Há um tom mais amargurado nestas últimas intervenções de Lênin. A franqueza com que ele descreve o que é o estado russo naquele ano não encontra igual em nenhum chefe de estado na história – o que realça a grandeza de Lênin como dirigente. Lênin diz: “Nosso aparelho estatal é até tal ponto deplorável, para não dizer detestável, que primeiro devemos refletir profundamente de que modo lutar contra duas deficiências, recordando que estas deficiências advêm do passado, que, apesar de ter sido radicalmente mudado, não foi superado, não chegou à etapa de uma cultura que ficou num passado distante”.

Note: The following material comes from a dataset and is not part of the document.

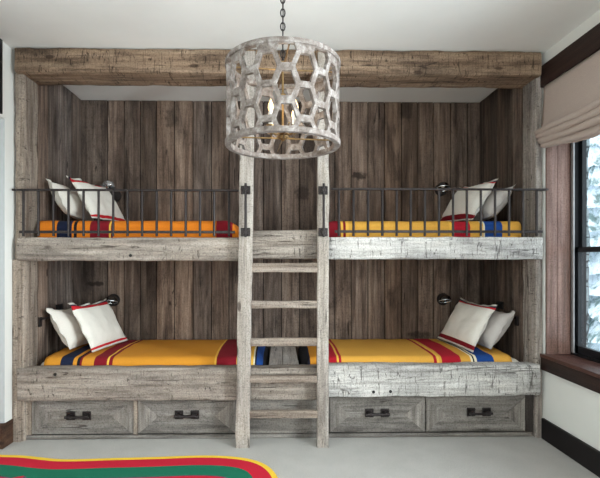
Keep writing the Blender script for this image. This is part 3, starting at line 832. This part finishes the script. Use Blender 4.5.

Lênin passa a insistir aqui numa revolução cultural que eduque os operários, eleve a civilização russa, prepare a nova classe dominante, para a produção e para as atividades no estado e no partido. Lênin defende rigorosos exames de admissão para postos de chefias, envolvendo conhecimento sobre organização do trabalho e instituições políticas soviéticas. Defende que os melhores quadros vão às províncias nos interiores – as vezes são mais úteis lá do que em algum centro burocrático. Defende melhores salários pera técnicos mais bem preparados como medida transitória. A necessidade de criar bons exemplos são ressaltadas, já que a nova sociedade exigia novos homens. Quando falávamos que há um tom mais amargo nos últimos textos de Lênin, há de se colocar que este tom é sutil. E sempre em seus textos, como parte de uma convicção política interior, Lênin esteve longe de trabalhar para desmotivar seus leitores. Mesmo nos tempos mais difíceis, esforçava-se mostrar otimismo com relação ao futuro. Tinha compromisso com a certeza da vitória.